SET PROBLEM: Copy exactly the lines from the start of the material through the line with "R = math.radians". Pictures stay out of the copy.

PROVIDED DATA:
# # # # #

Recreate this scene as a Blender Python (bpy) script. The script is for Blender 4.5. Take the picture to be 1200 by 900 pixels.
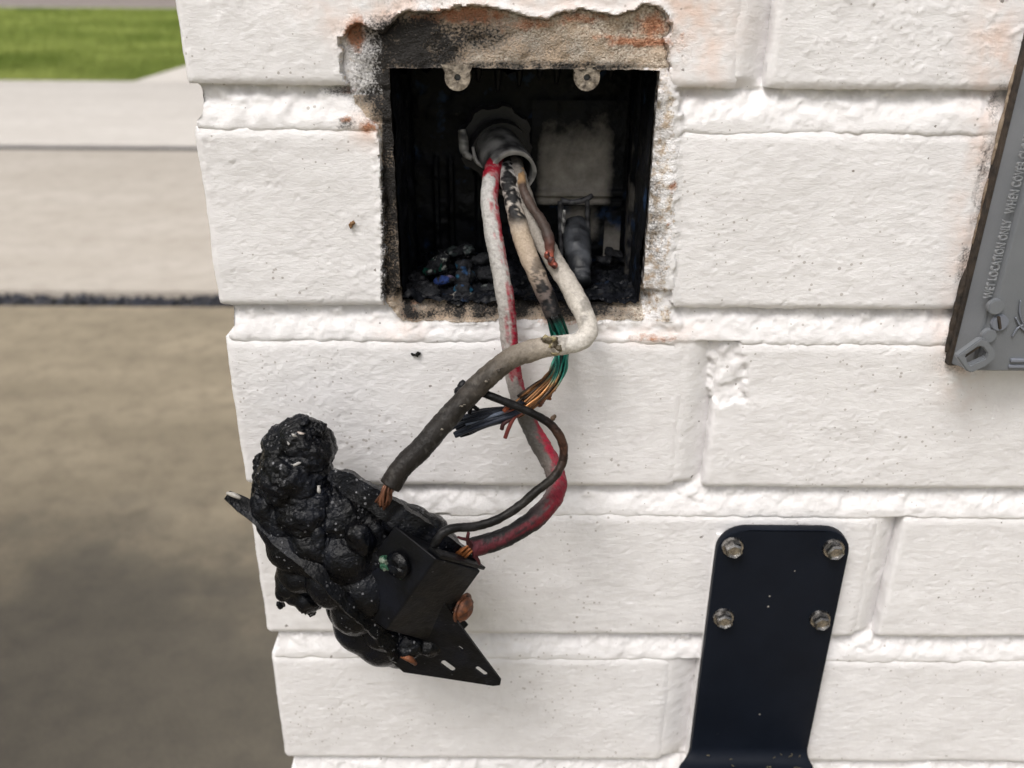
import bpy, bmesh, math, random
import numpy as np
from mathutils import Vector, Matrix, Quaternion

random.seed(7)
rng = np.random.default_rng(11)
S = bpy.context.scene
for o in list(bpy.data.objects):
    bpy.data.objects.remove(o)
R = math.radians

# ------------------------------------------------------------------ camera
FPX, PITCH, ROLL, DIST, HCAM = 1026.0, R(25.5), R(0.4), 0.327, 1.15
_c, _s = math.cos(PITCH), math.sin(PITCH)
FW = np.array([0, _c, -_s]); U0 = np.array([0, _s, _c]); R0 = np.array([1.0, 0, 0])
RT = R0 * math.cos(ROLL) + U0 * math.sin(ROLL)
UP = U0 * math.cos(ROLL) - R0 * math.sin(ROLL)
CAM = np.array([0, -DIST, HCAM])
cam = bpy.data.cameras.new('camera')
camo = bpy.data.objects.new('camera', cam)
S.collection.objects.link(camo)
M4 = Matrix.Identity(4)
for i in range(3):
    M4[i][0], M4[i][1], M4[i][2], M4[i][3] = RT[i], UP[i], -FW[i], CAM[i]
camo.matrix_world = M4
cam.sensor_width = 36
cam.lens = FPX / 1200 * 36
cam.clip_start = 0.01
cam.clip_end = 2000
cam.dof.use_dof = True
cam.dof.focus_distance = 0.335
cam.dof.aperture_fstop = 11.0
S.camera = camo
S.render.resolution_x, S.render.resolution_y = 1024, 768

# ------------------------------------------------------------------ light
SUN_DIR = Vector((-.30, -.45, .84)).normalized()      # towards the hazy sun: over the viewer's left shoulder
SUN_EL = math.asin(SUN_DIR.z); SUN_AZ = math.atan2(SUN_DIR.x, SUN_DIR.y)
w = bpy.data.worlds.new('World'); S.world = w; w.use_nodes = True
nt = w.node_tree; nt.nodes.clear()
sky = nt.nodes.new('ShaderNodeTexSky'); sky.sky_type = 'NISHITA'; sky.sun_disc = False
sky.sun_elevation = SUN_EL; sky.sun_rotation = SUN_AZ
sky.air_density = 0.55; sky.dust_density = 6.0; sky.ozone_density = 0.6; sky.altitude = 0
bg = nt.nodes.new('ShaderNodeBackground'); bg.inputs['Strength'].default_value = 0.105
wo = nt.nodes.new('ShaderNodeOutputWorld')
hs = nt.nodes.new('ShaderNodeHueSaturation'); hs.inputs['Saturation'].default_value = 0.22   # thin white haze
nt.links.new(sky.outputs[0], hs.inputs['Color']); nt.links.new(hs.outputs[0], bg.inputs[0]); nt.links.new(bg.outputs[0], wo.inputs[0])
sun = bpy.data.lights.new('sun', 'SUN'); sun.energy = 0.75; sun.angle = R(18); sun.color = (1, .95, .88)
suno = bpy.data.objects.new('sun', sun); S.collection.objects.link(suno)
suno.rotation_euler = (-SUN_DIR).to_track_quat('-Z', 'Y').to_euler()
S.view_settings.view_transform = 'Standard'; S.view_settings.look = 'None'
S.view_settings.gamma = 1; S.view_settings.use_curve_mapping = False
S.view_settings.exposure = 0.80
S.cycles.max_bounces = 6; S.cycles.diffuse_bounces = 3; S.cycles.glossy_bounces = 3
S.cycles.use_adaptive_sampling = True; S.cycles.adaptive_threshold = .015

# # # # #

SOLUTION FOR THIS EXERCISE:
Recreate this scene as a Blender Python (bpy) script. The script is for Blender 4.5. Take the picture to be 1200 by 900 pixels.
import bpy, bmesh, math, random
import numpy as np
from mathutils import Vector, Matrix, Quaternion

random.seed(7)
rng = np.random.default_rng(11)
S = bpy.context.scene
for o in list(bpy.data.objects):
    bpy.data.objects.remove(o)
R = math.radians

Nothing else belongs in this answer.